# [WHAT IS EXPECTED]
Using the material below, print a verbatim copy of every line from the one containing "Write the bpy" through the one containing "for o in list(bpy.data.objects): bpy.data.objects.remove(o)", inclusive, and omit the pictures.

# [DATA FOR THIS EXERCISE]
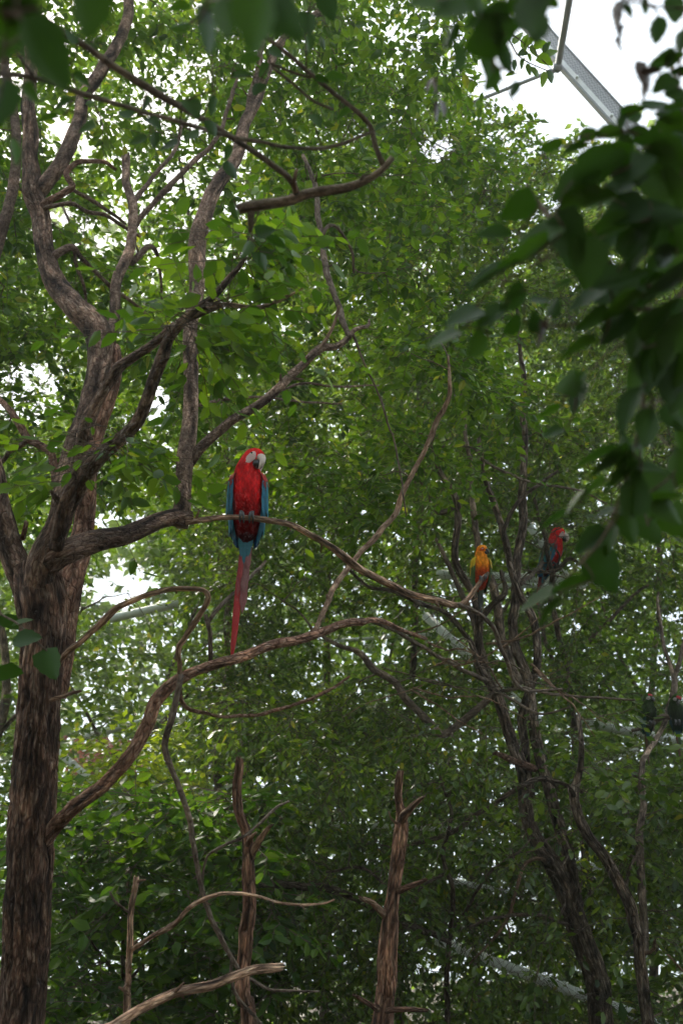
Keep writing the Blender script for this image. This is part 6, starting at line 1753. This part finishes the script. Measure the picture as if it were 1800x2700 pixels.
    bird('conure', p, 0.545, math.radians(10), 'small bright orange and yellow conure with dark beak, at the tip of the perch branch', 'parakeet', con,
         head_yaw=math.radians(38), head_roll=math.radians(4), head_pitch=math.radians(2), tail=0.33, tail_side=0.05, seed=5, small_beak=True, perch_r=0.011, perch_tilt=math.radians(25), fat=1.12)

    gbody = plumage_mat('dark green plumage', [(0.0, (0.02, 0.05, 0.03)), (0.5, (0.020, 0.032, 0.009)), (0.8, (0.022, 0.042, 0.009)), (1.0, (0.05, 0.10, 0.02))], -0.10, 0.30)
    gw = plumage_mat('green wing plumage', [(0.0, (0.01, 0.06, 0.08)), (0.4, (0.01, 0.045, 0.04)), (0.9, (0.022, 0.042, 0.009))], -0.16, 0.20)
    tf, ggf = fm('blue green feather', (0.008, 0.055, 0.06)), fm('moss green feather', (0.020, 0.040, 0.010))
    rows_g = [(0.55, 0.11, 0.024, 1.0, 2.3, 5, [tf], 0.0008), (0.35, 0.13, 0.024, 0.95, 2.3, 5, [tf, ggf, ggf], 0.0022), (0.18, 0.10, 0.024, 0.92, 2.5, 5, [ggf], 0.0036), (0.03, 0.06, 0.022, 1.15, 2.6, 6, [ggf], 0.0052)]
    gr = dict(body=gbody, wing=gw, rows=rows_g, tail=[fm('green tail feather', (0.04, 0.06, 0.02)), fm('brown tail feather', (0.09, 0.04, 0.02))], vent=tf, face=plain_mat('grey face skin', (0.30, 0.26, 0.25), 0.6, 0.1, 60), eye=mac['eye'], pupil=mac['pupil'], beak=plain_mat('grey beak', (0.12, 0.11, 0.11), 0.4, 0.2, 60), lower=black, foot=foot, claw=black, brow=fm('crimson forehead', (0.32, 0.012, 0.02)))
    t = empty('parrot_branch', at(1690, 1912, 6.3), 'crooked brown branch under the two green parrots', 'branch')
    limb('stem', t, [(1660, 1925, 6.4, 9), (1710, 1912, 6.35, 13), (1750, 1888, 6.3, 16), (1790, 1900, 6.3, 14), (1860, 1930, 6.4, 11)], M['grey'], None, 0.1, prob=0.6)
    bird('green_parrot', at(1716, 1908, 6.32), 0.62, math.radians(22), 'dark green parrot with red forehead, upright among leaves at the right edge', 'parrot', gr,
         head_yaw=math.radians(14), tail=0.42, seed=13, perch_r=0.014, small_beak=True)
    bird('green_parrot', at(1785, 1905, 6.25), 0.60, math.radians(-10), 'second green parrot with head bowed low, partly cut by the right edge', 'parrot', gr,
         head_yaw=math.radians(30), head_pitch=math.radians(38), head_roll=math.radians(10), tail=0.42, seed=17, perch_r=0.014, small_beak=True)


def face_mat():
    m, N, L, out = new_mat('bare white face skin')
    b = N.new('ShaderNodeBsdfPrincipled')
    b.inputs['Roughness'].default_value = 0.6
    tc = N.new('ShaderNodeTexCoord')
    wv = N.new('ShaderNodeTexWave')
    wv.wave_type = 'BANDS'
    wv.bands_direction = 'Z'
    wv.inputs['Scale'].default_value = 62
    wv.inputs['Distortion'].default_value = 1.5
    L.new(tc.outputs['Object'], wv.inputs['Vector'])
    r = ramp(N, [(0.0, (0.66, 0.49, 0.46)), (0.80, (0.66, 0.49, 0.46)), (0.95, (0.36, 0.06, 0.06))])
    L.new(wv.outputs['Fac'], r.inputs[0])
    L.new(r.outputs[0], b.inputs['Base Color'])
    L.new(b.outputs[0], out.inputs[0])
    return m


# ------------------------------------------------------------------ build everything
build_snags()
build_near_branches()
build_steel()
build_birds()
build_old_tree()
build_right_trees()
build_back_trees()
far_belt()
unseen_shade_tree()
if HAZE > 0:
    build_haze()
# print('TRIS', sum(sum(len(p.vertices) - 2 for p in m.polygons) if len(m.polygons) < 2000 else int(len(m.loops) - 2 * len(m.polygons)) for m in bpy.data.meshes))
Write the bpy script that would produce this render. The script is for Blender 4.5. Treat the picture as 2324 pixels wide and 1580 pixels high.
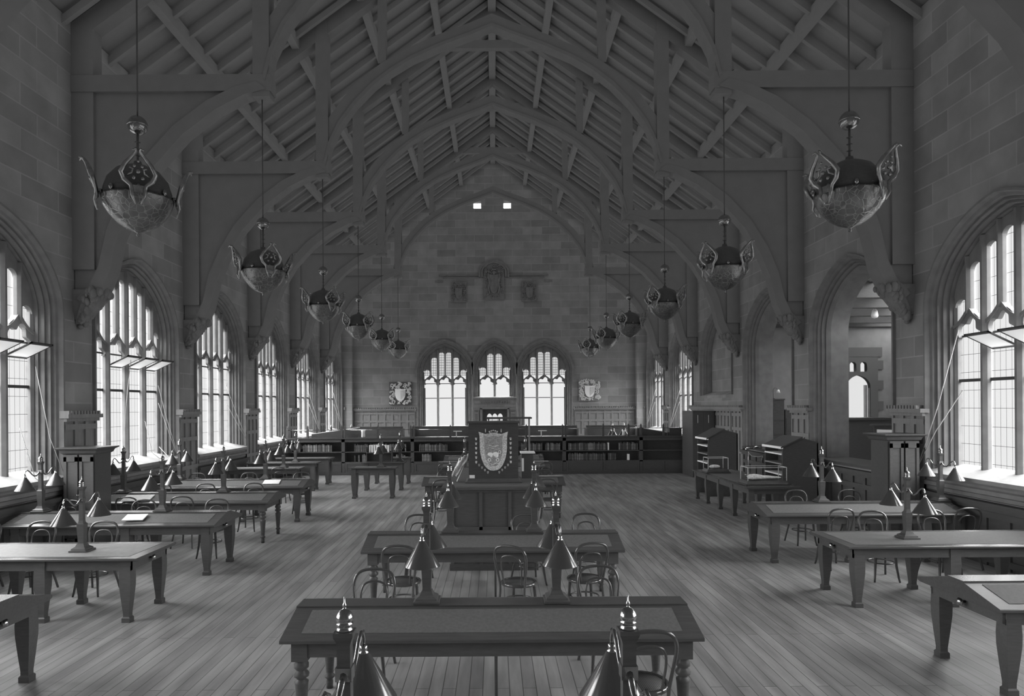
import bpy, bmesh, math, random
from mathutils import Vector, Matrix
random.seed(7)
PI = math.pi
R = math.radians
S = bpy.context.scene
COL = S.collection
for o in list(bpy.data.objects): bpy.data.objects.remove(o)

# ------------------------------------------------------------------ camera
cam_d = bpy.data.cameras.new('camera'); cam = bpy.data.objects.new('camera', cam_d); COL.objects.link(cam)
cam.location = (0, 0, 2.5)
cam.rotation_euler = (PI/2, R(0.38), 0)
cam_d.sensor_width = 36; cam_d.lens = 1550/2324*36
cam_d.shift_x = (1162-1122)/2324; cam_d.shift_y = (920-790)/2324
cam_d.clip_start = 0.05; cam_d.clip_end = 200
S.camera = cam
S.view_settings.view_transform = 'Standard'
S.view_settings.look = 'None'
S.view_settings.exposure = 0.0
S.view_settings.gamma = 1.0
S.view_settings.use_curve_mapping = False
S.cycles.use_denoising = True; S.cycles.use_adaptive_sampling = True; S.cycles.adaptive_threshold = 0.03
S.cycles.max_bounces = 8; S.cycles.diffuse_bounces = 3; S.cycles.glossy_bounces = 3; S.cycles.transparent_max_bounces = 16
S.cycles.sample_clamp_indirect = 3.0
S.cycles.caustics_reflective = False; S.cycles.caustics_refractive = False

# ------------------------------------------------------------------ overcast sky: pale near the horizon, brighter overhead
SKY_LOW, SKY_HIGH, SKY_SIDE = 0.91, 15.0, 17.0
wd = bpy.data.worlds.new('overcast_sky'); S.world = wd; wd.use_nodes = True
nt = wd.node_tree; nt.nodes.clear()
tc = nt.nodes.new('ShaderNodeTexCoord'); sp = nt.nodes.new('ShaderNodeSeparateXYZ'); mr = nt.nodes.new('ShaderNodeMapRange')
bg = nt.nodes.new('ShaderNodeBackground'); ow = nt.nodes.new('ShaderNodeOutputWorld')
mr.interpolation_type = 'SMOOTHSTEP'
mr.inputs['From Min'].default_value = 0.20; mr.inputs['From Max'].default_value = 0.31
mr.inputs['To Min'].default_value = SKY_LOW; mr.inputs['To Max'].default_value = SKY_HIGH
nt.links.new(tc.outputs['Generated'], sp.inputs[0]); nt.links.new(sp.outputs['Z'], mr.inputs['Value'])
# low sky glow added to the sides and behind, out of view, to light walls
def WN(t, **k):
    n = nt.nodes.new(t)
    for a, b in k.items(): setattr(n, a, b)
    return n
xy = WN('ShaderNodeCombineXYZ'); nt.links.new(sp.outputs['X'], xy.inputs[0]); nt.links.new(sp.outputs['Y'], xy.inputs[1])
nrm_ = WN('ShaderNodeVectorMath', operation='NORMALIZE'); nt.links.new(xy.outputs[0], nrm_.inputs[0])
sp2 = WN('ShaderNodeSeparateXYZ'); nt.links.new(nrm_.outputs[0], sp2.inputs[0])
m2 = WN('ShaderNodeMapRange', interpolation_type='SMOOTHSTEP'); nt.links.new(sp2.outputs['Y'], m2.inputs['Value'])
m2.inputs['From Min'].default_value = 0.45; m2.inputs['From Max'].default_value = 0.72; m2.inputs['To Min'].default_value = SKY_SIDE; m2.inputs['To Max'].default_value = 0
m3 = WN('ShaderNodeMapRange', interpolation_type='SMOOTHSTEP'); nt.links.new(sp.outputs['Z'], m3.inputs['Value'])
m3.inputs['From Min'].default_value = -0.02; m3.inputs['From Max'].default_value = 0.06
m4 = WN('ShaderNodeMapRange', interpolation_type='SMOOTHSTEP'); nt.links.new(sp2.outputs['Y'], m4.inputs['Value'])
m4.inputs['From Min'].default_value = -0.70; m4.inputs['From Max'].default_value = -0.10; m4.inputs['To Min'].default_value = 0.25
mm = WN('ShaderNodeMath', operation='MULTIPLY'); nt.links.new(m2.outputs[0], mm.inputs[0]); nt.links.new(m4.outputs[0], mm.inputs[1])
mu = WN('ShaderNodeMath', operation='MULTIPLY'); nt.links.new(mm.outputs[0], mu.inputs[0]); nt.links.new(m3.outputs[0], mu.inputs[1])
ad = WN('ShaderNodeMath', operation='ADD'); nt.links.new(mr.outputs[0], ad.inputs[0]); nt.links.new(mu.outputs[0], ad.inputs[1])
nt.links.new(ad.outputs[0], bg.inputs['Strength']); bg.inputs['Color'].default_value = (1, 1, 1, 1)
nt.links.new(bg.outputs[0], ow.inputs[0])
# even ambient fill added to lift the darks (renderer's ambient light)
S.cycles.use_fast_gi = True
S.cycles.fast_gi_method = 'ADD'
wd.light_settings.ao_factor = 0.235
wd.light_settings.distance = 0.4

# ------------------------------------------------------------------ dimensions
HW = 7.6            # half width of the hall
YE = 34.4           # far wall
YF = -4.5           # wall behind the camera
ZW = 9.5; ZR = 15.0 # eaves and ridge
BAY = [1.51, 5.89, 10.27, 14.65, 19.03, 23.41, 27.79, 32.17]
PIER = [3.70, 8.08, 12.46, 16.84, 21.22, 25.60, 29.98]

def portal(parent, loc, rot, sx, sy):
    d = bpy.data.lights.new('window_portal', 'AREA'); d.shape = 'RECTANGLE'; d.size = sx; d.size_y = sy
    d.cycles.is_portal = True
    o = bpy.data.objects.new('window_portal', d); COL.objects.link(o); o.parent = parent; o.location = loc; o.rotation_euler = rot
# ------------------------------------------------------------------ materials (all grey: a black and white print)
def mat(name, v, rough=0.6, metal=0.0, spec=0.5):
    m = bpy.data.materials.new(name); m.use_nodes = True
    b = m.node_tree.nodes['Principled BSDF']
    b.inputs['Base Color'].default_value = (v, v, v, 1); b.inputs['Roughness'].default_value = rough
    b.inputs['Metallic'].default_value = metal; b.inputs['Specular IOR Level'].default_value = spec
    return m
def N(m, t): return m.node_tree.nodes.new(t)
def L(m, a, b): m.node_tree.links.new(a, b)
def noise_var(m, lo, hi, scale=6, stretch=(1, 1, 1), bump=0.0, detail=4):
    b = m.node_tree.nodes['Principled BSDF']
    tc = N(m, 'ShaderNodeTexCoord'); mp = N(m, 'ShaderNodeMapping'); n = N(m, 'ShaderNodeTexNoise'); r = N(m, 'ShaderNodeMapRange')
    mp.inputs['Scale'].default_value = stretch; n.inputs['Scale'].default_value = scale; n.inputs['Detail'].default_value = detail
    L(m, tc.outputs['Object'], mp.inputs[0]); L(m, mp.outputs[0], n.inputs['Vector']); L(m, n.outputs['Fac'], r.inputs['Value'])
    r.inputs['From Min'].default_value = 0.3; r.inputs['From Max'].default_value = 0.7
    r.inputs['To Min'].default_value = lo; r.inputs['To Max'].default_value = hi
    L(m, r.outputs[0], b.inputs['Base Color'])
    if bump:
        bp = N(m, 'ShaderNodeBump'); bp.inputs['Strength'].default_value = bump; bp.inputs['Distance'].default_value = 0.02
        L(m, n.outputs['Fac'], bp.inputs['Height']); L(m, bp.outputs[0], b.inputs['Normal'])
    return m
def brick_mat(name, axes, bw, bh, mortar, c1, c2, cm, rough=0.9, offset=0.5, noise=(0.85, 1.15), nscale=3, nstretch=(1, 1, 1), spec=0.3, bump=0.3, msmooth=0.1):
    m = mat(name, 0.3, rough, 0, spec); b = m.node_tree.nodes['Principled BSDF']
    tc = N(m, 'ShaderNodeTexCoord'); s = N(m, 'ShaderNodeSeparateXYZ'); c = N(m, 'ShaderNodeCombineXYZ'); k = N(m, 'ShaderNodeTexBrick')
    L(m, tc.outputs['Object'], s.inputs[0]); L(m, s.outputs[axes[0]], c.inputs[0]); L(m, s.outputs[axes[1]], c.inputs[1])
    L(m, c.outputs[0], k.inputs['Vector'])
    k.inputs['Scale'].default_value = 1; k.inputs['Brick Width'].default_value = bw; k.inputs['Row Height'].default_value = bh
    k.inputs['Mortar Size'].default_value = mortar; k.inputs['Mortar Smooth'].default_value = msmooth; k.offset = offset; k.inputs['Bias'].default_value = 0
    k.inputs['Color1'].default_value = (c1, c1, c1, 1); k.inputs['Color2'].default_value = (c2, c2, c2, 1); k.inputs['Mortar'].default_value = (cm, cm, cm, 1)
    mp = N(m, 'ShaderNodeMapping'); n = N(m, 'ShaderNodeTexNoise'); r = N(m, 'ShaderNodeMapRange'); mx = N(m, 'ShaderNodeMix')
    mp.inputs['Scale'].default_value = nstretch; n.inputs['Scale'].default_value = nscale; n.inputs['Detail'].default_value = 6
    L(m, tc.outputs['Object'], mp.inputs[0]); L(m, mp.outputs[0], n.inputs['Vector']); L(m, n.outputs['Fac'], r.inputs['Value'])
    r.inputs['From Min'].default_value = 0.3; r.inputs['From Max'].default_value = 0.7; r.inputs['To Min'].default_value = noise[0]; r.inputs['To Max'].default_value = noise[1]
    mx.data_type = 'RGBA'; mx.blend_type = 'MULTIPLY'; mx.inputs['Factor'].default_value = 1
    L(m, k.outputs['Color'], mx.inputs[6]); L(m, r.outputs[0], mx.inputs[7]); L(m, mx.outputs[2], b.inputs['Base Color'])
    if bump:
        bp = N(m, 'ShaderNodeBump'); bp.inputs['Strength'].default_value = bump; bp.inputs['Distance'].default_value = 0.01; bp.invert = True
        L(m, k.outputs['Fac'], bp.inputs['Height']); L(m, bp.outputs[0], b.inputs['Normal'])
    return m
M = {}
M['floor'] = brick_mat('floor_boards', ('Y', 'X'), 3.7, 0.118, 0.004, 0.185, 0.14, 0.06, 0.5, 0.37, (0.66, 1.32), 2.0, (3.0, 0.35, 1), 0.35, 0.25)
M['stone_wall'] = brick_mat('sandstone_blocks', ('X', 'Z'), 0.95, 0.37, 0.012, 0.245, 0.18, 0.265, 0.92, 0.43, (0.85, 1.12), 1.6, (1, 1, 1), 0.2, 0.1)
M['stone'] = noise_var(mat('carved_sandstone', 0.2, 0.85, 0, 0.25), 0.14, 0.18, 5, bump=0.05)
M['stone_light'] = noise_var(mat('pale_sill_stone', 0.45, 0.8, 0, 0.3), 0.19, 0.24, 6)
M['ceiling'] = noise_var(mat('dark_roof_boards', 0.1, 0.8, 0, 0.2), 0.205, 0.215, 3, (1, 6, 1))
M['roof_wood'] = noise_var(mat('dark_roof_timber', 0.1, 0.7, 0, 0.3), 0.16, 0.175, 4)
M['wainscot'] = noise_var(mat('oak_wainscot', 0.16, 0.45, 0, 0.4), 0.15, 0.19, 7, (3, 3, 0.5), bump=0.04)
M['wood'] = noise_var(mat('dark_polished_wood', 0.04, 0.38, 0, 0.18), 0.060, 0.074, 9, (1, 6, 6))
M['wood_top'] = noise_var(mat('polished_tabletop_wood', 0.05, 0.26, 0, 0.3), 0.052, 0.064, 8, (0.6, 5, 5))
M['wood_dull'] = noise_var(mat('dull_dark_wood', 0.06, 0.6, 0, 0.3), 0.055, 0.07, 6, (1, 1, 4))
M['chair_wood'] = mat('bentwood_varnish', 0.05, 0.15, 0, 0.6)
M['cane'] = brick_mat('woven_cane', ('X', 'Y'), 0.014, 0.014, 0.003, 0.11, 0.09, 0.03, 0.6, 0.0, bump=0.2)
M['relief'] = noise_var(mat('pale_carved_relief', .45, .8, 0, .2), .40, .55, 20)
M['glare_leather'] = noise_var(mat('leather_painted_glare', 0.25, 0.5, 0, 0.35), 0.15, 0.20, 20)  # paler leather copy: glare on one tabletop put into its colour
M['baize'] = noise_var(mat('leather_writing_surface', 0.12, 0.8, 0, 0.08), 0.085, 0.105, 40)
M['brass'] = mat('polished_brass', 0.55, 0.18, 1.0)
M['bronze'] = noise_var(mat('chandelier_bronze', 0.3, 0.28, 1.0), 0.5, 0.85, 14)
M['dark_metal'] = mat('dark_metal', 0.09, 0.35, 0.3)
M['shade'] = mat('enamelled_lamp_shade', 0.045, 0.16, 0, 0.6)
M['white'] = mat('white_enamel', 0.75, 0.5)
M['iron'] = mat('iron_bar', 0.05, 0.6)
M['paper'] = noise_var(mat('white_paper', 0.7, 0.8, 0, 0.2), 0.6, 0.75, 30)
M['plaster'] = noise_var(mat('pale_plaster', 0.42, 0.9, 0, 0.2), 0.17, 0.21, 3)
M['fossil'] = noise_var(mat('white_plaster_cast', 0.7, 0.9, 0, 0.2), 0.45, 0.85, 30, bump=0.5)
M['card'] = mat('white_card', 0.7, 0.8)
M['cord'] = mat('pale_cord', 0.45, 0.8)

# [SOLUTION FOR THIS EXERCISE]
Write the bpy script that would produce this render. The script is for Blender 4.5. Treat the picture as 2324 pixels wide and 1580 pixels high.
import bpy, bmesh, math, random
from mathutils import Vector, Matrix
random.seed(7)
PI = math.pi
R = math.radians
S = bpy.context.scene
COL = S.collection
for o in list(bpy.data.objects): bpy.data.objects.remove(o)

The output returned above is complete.